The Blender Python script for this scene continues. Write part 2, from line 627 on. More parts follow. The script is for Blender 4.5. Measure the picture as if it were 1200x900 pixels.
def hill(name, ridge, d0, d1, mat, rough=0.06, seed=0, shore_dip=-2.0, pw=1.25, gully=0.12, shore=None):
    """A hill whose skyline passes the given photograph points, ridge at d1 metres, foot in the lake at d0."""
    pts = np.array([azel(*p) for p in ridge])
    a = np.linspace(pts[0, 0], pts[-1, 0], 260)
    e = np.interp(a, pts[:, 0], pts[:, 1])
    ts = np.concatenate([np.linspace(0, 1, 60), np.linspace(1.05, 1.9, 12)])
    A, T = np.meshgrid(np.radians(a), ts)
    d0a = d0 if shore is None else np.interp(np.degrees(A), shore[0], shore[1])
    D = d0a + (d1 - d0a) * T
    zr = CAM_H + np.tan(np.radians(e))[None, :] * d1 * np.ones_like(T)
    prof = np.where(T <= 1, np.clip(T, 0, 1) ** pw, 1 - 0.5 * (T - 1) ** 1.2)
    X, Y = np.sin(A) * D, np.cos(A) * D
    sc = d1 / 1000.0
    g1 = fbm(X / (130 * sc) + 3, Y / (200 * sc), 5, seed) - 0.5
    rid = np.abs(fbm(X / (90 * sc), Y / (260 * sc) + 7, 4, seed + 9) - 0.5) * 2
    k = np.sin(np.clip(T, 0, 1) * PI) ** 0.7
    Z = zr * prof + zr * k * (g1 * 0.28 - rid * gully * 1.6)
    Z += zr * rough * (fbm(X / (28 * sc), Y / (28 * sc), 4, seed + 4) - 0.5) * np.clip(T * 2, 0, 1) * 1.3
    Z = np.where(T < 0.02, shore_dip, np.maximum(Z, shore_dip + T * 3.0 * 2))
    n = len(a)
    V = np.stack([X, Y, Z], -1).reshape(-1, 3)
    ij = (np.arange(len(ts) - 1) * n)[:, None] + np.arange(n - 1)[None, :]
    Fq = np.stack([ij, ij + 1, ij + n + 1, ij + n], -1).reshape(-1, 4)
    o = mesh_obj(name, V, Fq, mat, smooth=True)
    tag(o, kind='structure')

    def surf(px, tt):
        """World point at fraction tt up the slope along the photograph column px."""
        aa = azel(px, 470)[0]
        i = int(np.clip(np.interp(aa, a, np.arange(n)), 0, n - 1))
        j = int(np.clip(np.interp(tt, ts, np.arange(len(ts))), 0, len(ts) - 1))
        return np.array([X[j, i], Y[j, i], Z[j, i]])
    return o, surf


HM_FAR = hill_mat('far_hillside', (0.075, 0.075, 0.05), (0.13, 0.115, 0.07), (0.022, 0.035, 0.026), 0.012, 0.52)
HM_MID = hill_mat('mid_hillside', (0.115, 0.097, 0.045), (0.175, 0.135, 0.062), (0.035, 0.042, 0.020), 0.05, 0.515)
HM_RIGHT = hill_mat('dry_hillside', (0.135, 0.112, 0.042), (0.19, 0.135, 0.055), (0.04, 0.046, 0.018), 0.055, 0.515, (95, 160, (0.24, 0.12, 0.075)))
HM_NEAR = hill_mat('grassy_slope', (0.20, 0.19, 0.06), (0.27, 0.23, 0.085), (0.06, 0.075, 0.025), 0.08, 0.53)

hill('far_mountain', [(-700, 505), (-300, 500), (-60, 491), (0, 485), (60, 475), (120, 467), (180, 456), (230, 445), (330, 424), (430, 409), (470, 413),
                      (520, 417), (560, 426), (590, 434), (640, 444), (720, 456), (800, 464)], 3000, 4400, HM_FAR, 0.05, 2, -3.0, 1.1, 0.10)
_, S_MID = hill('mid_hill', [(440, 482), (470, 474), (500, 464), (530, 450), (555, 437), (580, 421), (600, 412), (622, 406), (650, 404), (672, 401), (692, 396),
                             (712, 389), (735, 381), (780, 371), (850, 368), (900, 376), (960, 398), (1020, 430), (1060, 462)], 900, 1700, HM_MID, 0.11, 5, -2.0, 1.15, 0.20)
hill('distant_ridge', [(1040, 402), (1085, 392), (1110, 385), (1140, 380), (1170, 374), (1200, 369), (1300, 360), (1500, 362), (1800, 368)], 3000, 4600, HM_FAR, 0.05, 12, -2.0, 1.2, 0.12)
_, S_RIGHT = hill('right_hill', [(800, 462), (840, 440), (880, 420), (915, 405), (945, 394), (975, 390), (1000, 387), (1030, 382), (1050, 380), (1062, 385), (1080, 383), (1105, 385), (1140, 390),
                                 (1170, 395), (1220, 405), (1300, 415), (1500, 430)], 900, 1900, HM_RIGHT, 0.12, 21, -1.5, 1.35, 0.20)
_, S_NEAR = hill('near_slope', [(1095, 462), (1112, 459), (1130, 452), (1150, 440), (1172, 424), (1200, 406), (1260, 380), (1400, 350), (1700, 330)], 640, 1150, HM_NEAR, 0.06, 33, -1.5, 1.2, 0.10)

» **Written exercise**
The whole listing above needs to be written out again exactly.

» **Exercise output**
The Blender Python script for this scene continues. Write part 2, from line 627 on. More parts follow. The script is for Blender 4.5. Measure the picture as if it were 1200x900 pixels.
def hill(name, ridge, d0, d1, mat, rough=0.06, seed=0, shore_dip=-2.0, pw=1.25, gully=0.12, shore=None):
    """A hill whose skyline passes the given photograph points, ridge at d1 metres, foot in the lake at d0."""
    pts = np.array([azel(*p) for p in ridge])
    a = np.linspace(pts[0, 0], pts[-1, 0], 260)
    e = np.interp(a, pts[:, 0], pts[:, 1])
    ts = np.concatenate([np.linspace(0, 1, 60), np.linspace(1.05, 1.9, 12)])
    A, T = np.meshgrid(np.radians(a), ts)
    d0a = d0 if shore is None else np.interp(np.degrees(A), shore[0], shore[1])
    D = d0a + (d1 - d0a) * T
    zr = CAM_H + np.tan(np.radians(e))[None, :] * d1 * np.ones_like(T)
    prof = np.where(T <= 1, np.clip(T, 0, 1) ** pw, 1 - 0.5 * (T - 1) ** 1.2)
    X, Y = np.sin(A) * D, np.cos(A) * D
    sc = d1 / 1000.0
    g1 = fbm(X / (130 * sc) + 3, Y / (200 * sc), 5, seed) - 0.5
    rid = np.abs(fbm(X / (90 * sc), Y / (260 * sc) + 7, 4, seed + 9) - 0.5) * 2
    k = np.sin(np.clip(T, 0, 1) * PI) ** 0.7
    Z = zr * prof + zr * k * (g1 * 0.28 - rid * gully * 1.6)
    Z += zr * rough * (fbm(X / (28 * sc), Y / (28 * sc), 4, seed + 4) - 0.5) * np.clip(T * 2, 0, 1) * 1.3
    Z = np.where(T < 0.02, shore_dip, np.maximum(Z, shore_dip + T * 3.0 * 2))
    n = len(a)
    V = np.stack([X, Y, Z], -1).reshape(-1, 3)
    ij = (np.arange(len(ts) - 1) * n)[:, None] + np.arange(n - 1)[None, :]
    Fq = np.stack([ij, ij + 1, ij + n + 1, ij + n], -1).reshape(-1, 4)
    o = mesh_obj(name, V, Fq, mat, smooth=True)
    tag(o, kind='structure')

    def surf(px, tt):
        """World point at fraction tt up the slope along the photograph column px."""
        aa = azel(px, 470)[0]
        i = int(np.clip(np.interp(aa, a, np.arange(n)), 0, n - 1))
        j = int(np.clip(np.interp(tt, ts, np.arange(len(ts))), 0, len(ts) - 1))
        return np.array([X[j, i], Y[j, i], Z[j, i]])
    return o, surf


HM_FAR = hill_mat('far_hillside', (0.075, 0.075, 0.05), (0.13, 0.115, 0.07), (0.022, 0.035, 0.026), 0.012, 0.52)
HM_MID = hill_mat('mid_hillside', (0.115, 0.097, 0.045), (0.175, 0.135, 0.062), (0.035, 0.042, 0.020), 0.05, 0.515)
HM_RIGHT = hill_mat('dry_hillside', (0.135, 0.112, 0.042), (0.19, 0.135, 0.055), (0.04, 0.046, 0.018), 0.055, 0.515, (95, 160, (0.24, 0.12, 0.075)))
HM_NEAR = hill_mat('grassy_slope', (0.20, 0.19, 0.06), (0.27, 0.23, 0.085), (0.06, 0.075, 0.025), 0.08, 0.53)

hill('far_mountain', [(-700, 505), (-300, 500), (-60, 491), (0, 485), (60, 475), (120, 467), (180, 456), (230, 445), (330, 424), (430, 409), (470, 413),
                      (520, 417), (560, 426), (590, 434), (640, 444), (720, 456), (800, 464)], 3000, 4400, HM_FAR, 0.05, 2, -3.0, 1.1, 0.10)
_, S_MID = hill('mid_hill', [(440, 482), (470, 474), (500, 464), (530, 450), (555, 437), (580, 421), (600, 412), (622, 406), (650, 404), (672, 401), (692, 396),
                             (712, 389), (735, 381), (780, 371), (850, 368), (900, 376), (960, 398), (1020, 430), (1060, 462)], 900, 1700, HM_MID, 0.11, 5, -2.0, 1.15, 0.20)
hill('distant_ridge', [(1040, 402), (1085, 392), (1110, 385), (1140, 380), (1170, 374), (1200, 369), (1300, 360), (1500, 362), (1800, 368)], 3000, 4600, HM_FAR, 0.05, 12, -2.0, 1.2, 0.12)
_, S_RIGHT = hill('right_hill', [(800, 462), (840, 440), (880, 420), (915, 405), (945, 394), (975, 390), (1000, 387), (1030, 382), (1050, 380), (1062, 385), (1080, 383), (1105, 385), (1140, 390),
                                 (1170, 395), (1220, 405), (1300, 415), (1500, 430)], 900, 1900, HM_RIGHT, 0.12, 21, -1.5, 1.35, 0.20)
_, S_NEAR = hill('near_slope', [(1095, 462), (1112, 459), (1130, 452), (1150, 440), (1172, 424), (1200, 406), (1260, 380), (1400, 350), (1700, 330)], 640, 1150, HM_NEAR, 0.06, 33, -1.5, 1.2, 0.10)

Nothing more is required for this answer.